:: SOURCE RECORDS ::
## start

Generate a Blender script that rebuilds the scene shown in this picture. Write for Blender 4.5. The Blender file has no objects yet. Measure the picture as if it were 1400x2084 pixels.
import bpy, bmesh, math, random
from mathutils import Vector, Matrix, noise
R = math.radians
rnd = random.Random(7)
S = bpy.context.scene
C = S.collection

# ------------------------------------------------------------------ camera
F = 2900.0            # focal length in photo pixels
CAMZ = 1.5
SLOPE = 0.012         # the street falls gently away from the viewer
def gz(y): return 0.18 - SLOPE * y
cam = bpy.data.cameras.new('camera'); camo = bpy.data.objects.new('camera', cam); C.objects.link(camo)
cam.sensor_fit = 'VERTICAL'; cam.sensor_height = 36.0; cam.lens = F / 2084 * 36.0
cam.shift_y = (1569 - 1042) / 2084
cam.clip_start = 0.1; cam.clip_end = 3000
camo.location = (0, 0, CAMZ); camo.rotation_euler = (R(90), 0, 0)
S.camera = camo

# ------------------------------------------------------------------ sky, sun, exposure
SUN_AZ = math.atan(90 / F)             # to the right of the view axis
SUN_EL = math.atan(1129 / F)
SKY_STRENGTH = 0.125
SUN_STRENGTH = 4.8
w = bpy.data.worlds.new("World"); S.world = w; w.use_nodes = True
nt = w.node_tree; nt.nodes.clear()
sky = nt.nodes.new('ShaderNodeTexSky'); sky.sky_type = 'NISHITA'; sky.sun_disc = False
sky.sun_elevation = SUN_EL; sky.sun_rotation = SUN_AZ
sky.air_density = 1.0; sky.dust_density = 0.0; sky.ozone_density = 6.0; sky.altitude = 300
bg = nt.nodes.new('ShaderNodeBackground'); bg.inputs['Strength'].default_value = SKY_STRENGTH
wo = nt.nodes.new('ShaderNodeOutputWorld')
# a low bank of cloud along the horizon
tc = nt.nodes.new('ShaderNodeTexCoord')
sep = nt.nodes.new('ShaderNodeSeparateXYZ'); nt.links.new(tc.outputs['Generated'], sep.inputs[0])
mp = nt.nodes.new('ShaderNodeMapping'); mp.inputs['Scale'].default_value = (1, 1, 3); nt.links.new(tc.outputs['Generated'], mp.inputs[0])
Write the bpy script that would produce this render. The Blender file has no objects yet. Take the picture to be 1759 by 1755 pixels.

## end

:: THE REQUEST ::
Copy out all the entries shown above, character for character.

:: CORRECT RESPONSE ::
Generate a Blender script that rebuilds the scene shown in this picture. Write for Blender 4.5. The Blender file has no objects yet. Measure the picture as if it were 1400x2084 pixels.
import bpy, bmesh, math, random
from mathutils import Vector, Matrix, noise
R = math.radians
rnd = random.Random(7)
S = bpy.context.scene
C = S.collection

# ------------------------------------------------------------------ camera
F = 2900.0            # focal length in photo pixels
CAMZ = 1.5
SLOPE = 0.012         # the street falls gently away from the viewer
def gz(y): return 0.18 - SLOPE * y
cam = bpy.data.cameras.new('camera'); camo = bpy.data.objects.new('camera', cam); C.objects.link(camo)
cam.sensor_fit = 'VERTICAL'; cam.sensor_height = 36.0; cam.lens = F / 2084 * 36.0
cam.shift_y = (1569 - 1042) / 2084
cam.clip_start = 0.1; cam.clip_end = 3000
camo.location = (0, 0, CAMZ); camo.rotation_euler = (R(90), 0, 0)
S.camera = camo

# ------------------------------------------------------------------ sky, sun, exposure
SUN_AZ = math.atan(90 / F)             # to the right of the view axis
SUN_EL = math.atan(1129 / F)
SKY_STRENGTH = 0.125
SUN_STRENGTH = 4.8
w = bpy.data.worlds.new("World"); S.world = w; w.use_nodes = True
nt = w.node_tree; nt.nodes.clear()
sky = nt.nodes.new('ShaderNodeTexSky'); sky.sky_type = 'NISHITA'; sky.sun_disc = False
sky.sun_elevation = SUN_EL; sky.sun_rotation = SUN_AZ
sky.air_density = 1.0; sky.dust_density = 0.0; sky.ozone_density = 6.0; sky.altitude = 300
bg = nt.nodes.new('ShaderNodeBackground'); bg.inputs['Strength'].default_value = SKY_STRENGTH
wo = nt.nodes.new('ShaderNodeOutputWorld')
# a low bank of cloud along the horizon
tc = nt.nodes.new('ShaderNodeTexCoord')
sep = nt.nodes.new('ShaderNodeSeparateXYZ'); nt.links.new(tc.outputs['Generated'], sep.inputs[0])
mp = nt.nodes.new('ShaderNodeMapping'); mp.inputs['Scale'].default_value = (1, 1, 3); nt.links.new(tc.outputs['Generated'], mp.inputs[0])
Write the bpy script that would produce this render. The Blender file has no objects yet. Take the picture to be 1759 by 1755 pixels.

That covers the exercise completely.